— Given instruction —
Restate the whole of the material. Keep every word, and drop the pictures.

# Items start

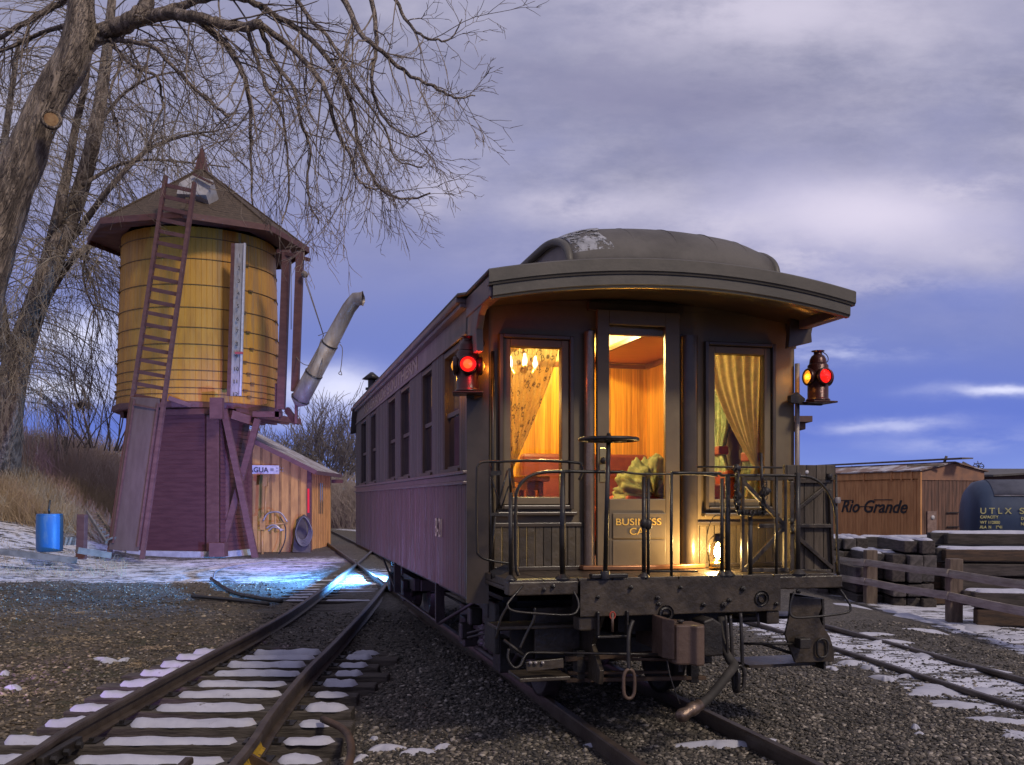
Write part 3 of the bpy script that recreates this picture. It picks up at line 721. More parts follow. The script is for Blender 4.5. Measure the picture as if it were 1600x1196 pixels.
# side eave mouldings
mb = MB()
for sg in (-1, 1):
    mb.box((sg*(HW-.04), .0, ZE-.06), (sg*(HW+.05), LEN, ZE-.028)); mb.box((sg*(HW-.04), UH*.0, ZE-.028), (sg*(HW+.078), LEN, ZE+.012))
    mb.box((sg*1.155, UH+.03, ZE-.125), (sg*1.235, 0, ZE+.004))
B(mb, 'eave_moulding', G['sidetrim'], bevel=.008)
B(MB().grid([[(v, bow(v)+.05, deck_z(v, 0)-.115), (v, -.01, deck_z(v, 0)-.10)] for v in vsx*.93]), 'hood_ceiling', G['paint2'], solid=.01, fix=False)
# thin bright bead under the fascia (brass weather strip)
B(MB().tube([(v, bow(v)+.03, deck_z(v, 0)-.168) for v in vsx[4:-4]*.93], .006, 6), 'drip_bead', G['brass'])
# clerestory
CW = .70; ZT = 3.50
def cl_prof(v):                                              # top of clerestory roof
    return ZT-.045-.07*(v/CW)**2
mb = MB(); NQ = 14; rows = []
def bull(v, s):                                              # s 0 at the foot on the hood, 1 at the top
    a = s*math.pi/2; f = 1-abs(v/CW)**6*.0
    u = (bow(v)+.10)+(-.02-(bow(v)+.10))*(1-math.cos(a)); z0 = deck_z(v, 0)-.004
    return (v*(1-.055*(1-s)*0), u, z0+(cl_prof(v)-z0)*math.sin(a)**.9)
vv = np.linspace(-CW, CW, 25)
def rnd(v): return v
# rounded shoulder on both sides
def prof_row(s):
    row = []
    for v in vv:
        x, u, z = bull(v, s); q = abs(v)/CW
        z -= min(1, max(0, q-.64)**2*1.35)*(z-deck_z(v, 0)); row.append((x, u, z))
    return row
rows = [prof_row(k/NQ) for k in range(NQ+1)]
mb.grid(rows)
top = rows[-1]
mb.grid([top]+[[(x*1.0, u, z) for x, _, z in top] for u in (.6, 2, 4, 6, LEN-.9)]+[[(x*(1-.1*s), LEN-.9+.7*s, z-(z-3.0)*s*s) for x, _, z in top] for s in (.3, .6, .85, 1)])
B(mb, 'clerestory_roof', G['roof'], solid=.03, fix=False)
# canvas seams on the bull nose
mb = MB()
for vs_ in (-.27, .02, .30, .52):
    mb.tube([(vs_+.0*k, prof_row(k/NQ)[int(round((vs_+CW)/(2*CW)*24))][1]-.004, prof_row(k/NQ)[int(round((vs_+CW)/(2*CW)*24))][2]+.015) for k in range(NQ+1)], .004, 5)
B(mb, 'canvas_seam', G['roof'])
# peeled pale strip on the left shoulder
pr = random.Random(2); rows_p = []
for k in range(NQ+1):
    r0 = prof_row(k/NQ); w_ = .24+.03*math.sin(k*.8)
    pts_ = [Vector(r0[i]) for i in range(9)]
    line = []
    for j in range(9):
        x = -CW+.012+w_*j/8; i = min(7, int((x+CW)/(2*CW)*24)); fr_ = (x+CW)/(2*CW)*24-i
        p = pts_[i].lerp(pts_[i+1], fr_); line.append(p+Vector((0, -.006, .020)))
    rows_p.append(line)
B(MB().grid(rows_p), 'peeled_canvas', G['peel'], fix=False, solid=.003)
# rim of the bull nose at its sides and the side walls of the clerestory
mb = MB()
for sg in (-1, 1):
    ar = [Vector(r[0 if sg < 0 else -1])+Vector((sg*.012, 0, .0)) for r in rows]
    mb.tube(ar+[Vector((sg*(CW+.012), u, ar[-1].z)) for u in (.5, 3, LEN-1)], .026, 8)
B(mb, 'clerestory_rim', G['fascia'])
mb = MB()
for sg in (-1, 1):
    e = 0 if sg < 0 else -1
    poly = [(sg*(CW-.02), r[e][1]+.02, r[e][2]-.01) for r in rows]+[(sg*(CW-.02), LEN-1, rows[-1][e][2]-.01), (sg*(CW-.02), LEN-1, 3.03), (sg*(CW-.02), rows[0][e][1]+.02, 3.03)]
    mb.prism(poly, (-sg*.03, 0, 0))
B(mb, 'clerestory_side', mat('clerestory_boards', (.20, .165, .15, 1), (.26, .22, .2, 1), 4, rough=.7))
for k in range(7):
    u = .35+k*1.0
    f = MB().box((-CW-.003, u, 3.10), (-CW+.02, u+.55, 3.30)); B(f, 'clerestory_window', G['dkglass'])
B(MB().grid([[(-1.12+.04*j, -.45+i*.16, deck_z(-1.0, 0)-.001+.022*math.sin(math.pi*j/7)*math.sin(math.pi*i/9)) for j in range(8)] for i in range(10)]), 'snow_patch', G['snow'], fix=False)
# stove pipe near the far end
sp = LU(581, 603, 7.3); 
mb = MB().lathe([(.055, -.35), (.055, .18)], (sp.x, 7.3, sp.z-.10), 14); mb.lathe([(.065, 0), (.14, .0), (.02, .1), (0, .1)], (sp.x, 7.3, sp.z+.09), 14); mb.lathe([(.09, 0), (.09, .03)], (sp.x, 7.3, sp.z-.06), 14)
B(mb, 'stove_pipe', G['iron'])

# ---- end bulkhead
def rect(x0, y0, x1, y1, u=0):
    a = LU(x0, y1, u); b_ = LU(x1, y0, u); return a.x, a.z, b_.x, b_.z
UB = .0
WL = rect(797, 545, 876.5, 777, UB); DW = rect(949.5, 512, 1037, 780, -.05); WR = rect(1115.5, 556, 1192.5, 780, UB)
dl, dr = LU(931, 700, -.05).x, LU(1059, 700, -.05).x
mb = MB()
T = .05
def panel(mb, v0, z0, v1, z1, u=0, th=T): mb.box((v0, u, z0), (v1, u+th, z1))
ztop = 2.96
panel(mb, -1.09, ZD, WL[0], ztop); panel(mb, WL[0], ZD, WL[2], WL[1]); panel(mb, WL[0], WL[3], WL[2], ztop); panel(mb, WL[2], ZD, dl-.05, ztop)
panel(mb, dr+.05, ZD, WR[0], ztop); panel(mb, WR[0], ZD, WR[2], WR[1]); panel(mb, WR[0], WR[3], WR[2], ztop); panel(mb, WR[2], ZD, HW-.002, ztop)
panel(mb, dl-.05, 2.78, dr+.05, ztop)
mb.prism([(-HW+.01, .001, ztop+.001), (HW-.01, .001, ztop+.001)]+[(v, .001, max(ztop+.002, deck_z(v, 0)-.012)) for v in vsx[::-1]*.93], (0, T-.002, 0))
mb.box((-.5, T+.001, 3.0), (.5, T+.02, 3.33))
B(mb, 'end_wall', G['paint'])
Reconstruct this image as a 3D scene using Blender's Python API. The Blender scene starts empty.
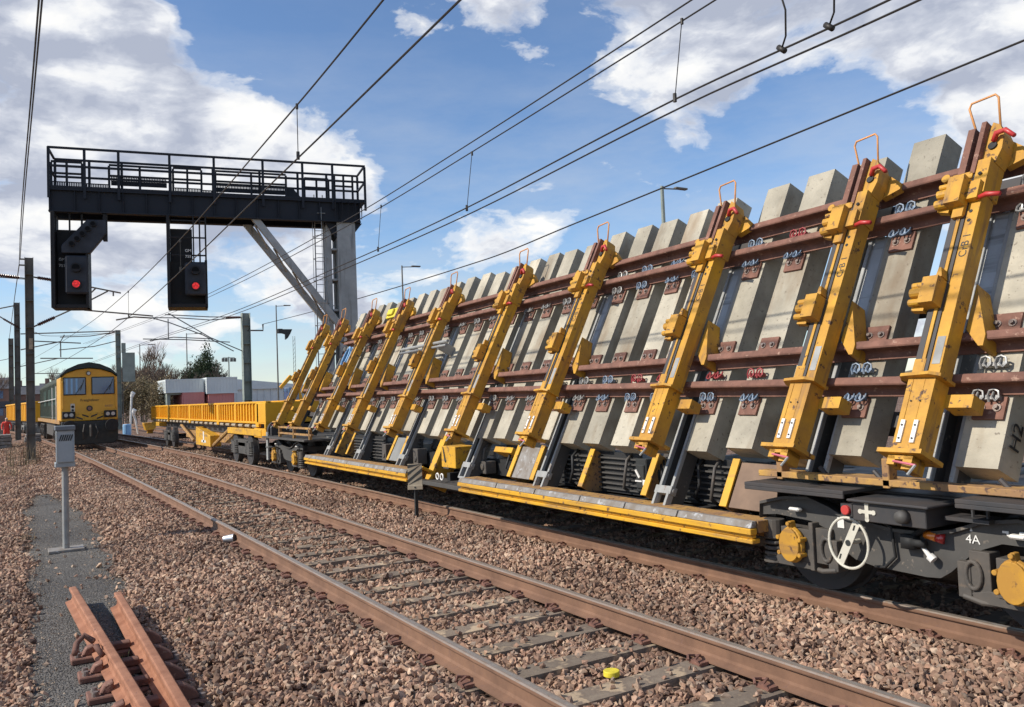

# Items end

— Result —
Write part 3 of the bpy script that recreates this picture. It picks up at line 721. More parts follow. The script is for Blender 4.5. Measure the picture as if it were 1600x1196 pixels.
# side eave mouldings
mb = MB()
for sg in (-1, 1):
    mb.box((sg*(HW-.04), .0, ZE-.06), (sg*(HW+.05), LEN, ZE-.028)); mb.box((sg*(HW-.04), UH*.0, ZE-.028), (sg*(HW+.078), LEN, ZE+.012))
    mb.box((sg*1.155, UH+.03, ZE-.125), (sg*1.235, 0, ZE+.004))
B(mb, 'eave_moulding', G['sidetrim'], bevel=.008)
B(MB().grid([[(v, bow(v)+.05, deck_z(v, 0)-.115), (v, -.01, deck_z(v, 0)-.10)] for v in vsx*.93]), 'hood_ceiling', G['paint2'], solid=.01, fix=False)
# thin bright bead under the fascia (brass weather strip)
B(MB().tube([(v, bow(v)+.03, deck_z(v, 0)-.168) for v in vsx[4:-4]*.93], .006, 6), 'drip_bead', G['brass'])
# clerestory
CW = .70; ZT = 3.50
def cl_prof(v):                                              # top of clerestory roof
    return ZT-.045-.07*(v/CW)**2
mb = MB(); NQ = 14; rows = []
def bull(v, s):                                              # s 0 at the foot on the hood, 1 at the top
    a = s*math.pi/2; f = 1-abs(v/CW)**6*.0
    u = (bow(v)+.10)+(-.02-(bow(v)+.10))*(1-math.cos(a)); z0 = deck_z(v, 0)-.004
    return (v*(1-.055*(1-s)*0), u, z0+(cl_prof(v)-z0)*math.sin(a)**.9)
vv = np.linspace(-CW, CW, 25)
def rnd(v): return v
# rounded shoulder on both sides
def prof_row(s):
    row = []
    for v in vv:
        x, u, z = bull(v, s); q = abs(v)/CW
        z -= min(1, max(0, q-.64)**2*1.35)*(z-deck_z(v, 0)); row.append((x, u, z))
    return row
rows = [prof_row(k/NQ) for k in range(NQ+1)]
mb.grid(rows)
top = rows[-1]
mb.grid([top]+[[(x*1.0, u, z) for x, _, z in top] for u in (.6, 2, 4, 6, LEN-.9)]+[[(x*(1-.1*s), LEN-.9+.7*s, z-(z-3.0)*s*s) for x, _, z in top] for s in (.3, .6, .85, 1)])
B(mb, 'clerestory_roof', G['roof'], solid=.03, fix=False)
# canvas seams on the bull nose
mb = MB()
for vs_ in (-.27, .02, .30, .52):
    mb.tube([(vs_+.0*k, prof_row(k/NQ)[int(round((vs_+CW)/(2*CW)*24))][1]-.004, prof_row(k/NQ)[int(round((vs_+CW)/(2*CW)*24))][2]+.015) for k in range(NQ+1)], .004, 5)
B(mb, 'canvas_seam', G['roof'])
# peeled pale strip on the left shoulder
pr = random.Random(2); rows_p = []
for k in range(NQ+1):
    r0 = prof_row(k/NQ); w_ = .24+.03*math.sin(k*.8)
    pts_ = [Vector(r0[i]) for i in range(9)]
    line = []
    for j in range(9):
        x = -CW+.012+w_*j/8; i = min(7, int((x+CW)/(2*CW)*24)); fr_ = (x+CW)/(2*CW)*24-i
        p = pts_[i].lerp(pts_[i+1], fr_); line.append(p+Vector((0, -.006, .020)))
    rows_p.append(line)
B(MB().grid(rows_p), 'peeled_canvas', G['peel'], fix=False, solid=.003)
# rim of the bull nose at its sides and the side walls of the clerestory
mb = MB()
for sg in (-1, 1):
    ar = [Vector(r[0 if sg < 0 else -1])+Vector((sg*.012, 0, .0)) for r in rows]
    mb.tube(ar+[Vector((sg*(CW+.012), u, ar[-1].z)) for u in (.5, 3, LEN-1)], .026, 8)
B(mb, 'clerestory_rim', G['fascia'])
mb = MB()
for sg in (-1, 1):
    e = 0 if sg < 0 else -1
    poly = [(sg*(CW-.02), r[e][1]+.02, r[e][2]-.01) for r in rows]+[(sg*(CW-.02), LEN-1, rows[-1][e][2]-.01), (sg*(CW-.02), LEN-1, 3.03), (sg*(CW-.02), rows[0][e][1]+.02, 3.03)]
    mb.prism(poly, (-sg*.03, 0, 0))
B(mb, 'clerestory_side', mat('clerestory_boards', (.20, .165, .15, 1), (.26, .22, .2, 1), 4, rough=.7))
for k in range(7):
    u = .35+k*1.0
    f = MB().box((-CW-.003, u, 3.10), (-CW+.02, u+.55, 3.30)); B(f, 'clerestory_window', G['dkglass'])
B(MB().grid([[(-1.12+.04*j, -.45+i*.16, deck_z(-1.0, 0)-.001+.022*math.sin(math.pi*j/7)*math.sin(math.pi*i/9)) for j in range(8)] for i in range(10)]), 'snow_patch', G['snow'], fix=False)
# stove pipe near the far end
sp = LU(581, 603, 7.3); 
mb = MB().lathe([(.055, -.35), (.055, .18)], (sp.x, 7.3, sp.z-.10), 14); mb.lathe([(.065, 0), (.14, .0), (.02, .1), (0, .1)], (sp.x, 7.3, sp.z+.09), 14); mb.lathe([(.09, 0), (.09, .03)], (sp.x, 7.3, sp.z-.06), 14)
B(mb, 'stove_pipe', G['iron'])

# ---- end bulkhead
def rect(x0, y0, x1, y1, u=0):
    a = LU(x0, y1, u); b_ = LU(x1, y0, u); return a.x, a.z, b_.x, b_.z
UB = .0
WL = rect(797, 545, 876.5, 777, UB); DW = rect(949.5, 512, 1037, 780, -.05); WR = rect(1115.5, 556, 1192.5, 780, UB)
dl, dr = LU(931, 700, -.05).x, LU(1059, 700, -.05).x
mb = MB()
T = .05
def panel(mb, v0, z0, v1, z1, u=0, th=T): mb.box((v0, u, z0), (v1, u+th, z1))
ztop = 2.96
panel(mb, -1.09, ZD, WL[0], ztop); panel(mb, WL[0], ZD, WL[2], WL[1]); panel(mb, WL[0], WL[3], WL[2], ztop); panel(mb, WL[2], ZD, dl-.05, ztop)
panel(mb, dr+.05, ZD, WR[0], ztop); panel(mb, WR[0], ZD, WR[2], WR[1]); panel(mb, WR[0], WR[3], WR[2], ztop); panel(mb, WR[2], ZD, HW-.002, ztop)
panel(mb, dl-.05, 2.78, dr+.05, ztop)
mb.prism([(-HW+.01, .001, ztop+.001), (HW-.01, .001, ztop+.001)]+[(v, .001, max(ztop+.002, deck_z(v, 0)-.012)) for v in vsx[::-1]*.93], (0, T-.002, 0))
mb.box((-.5, T+.001, 3.0), (.5, T+.02, 3.33))
B(mb, 'end_wall', G['paint'])
Reconstruct this image as a 3D scene using Blender's Python API. The Blender scene starts empty.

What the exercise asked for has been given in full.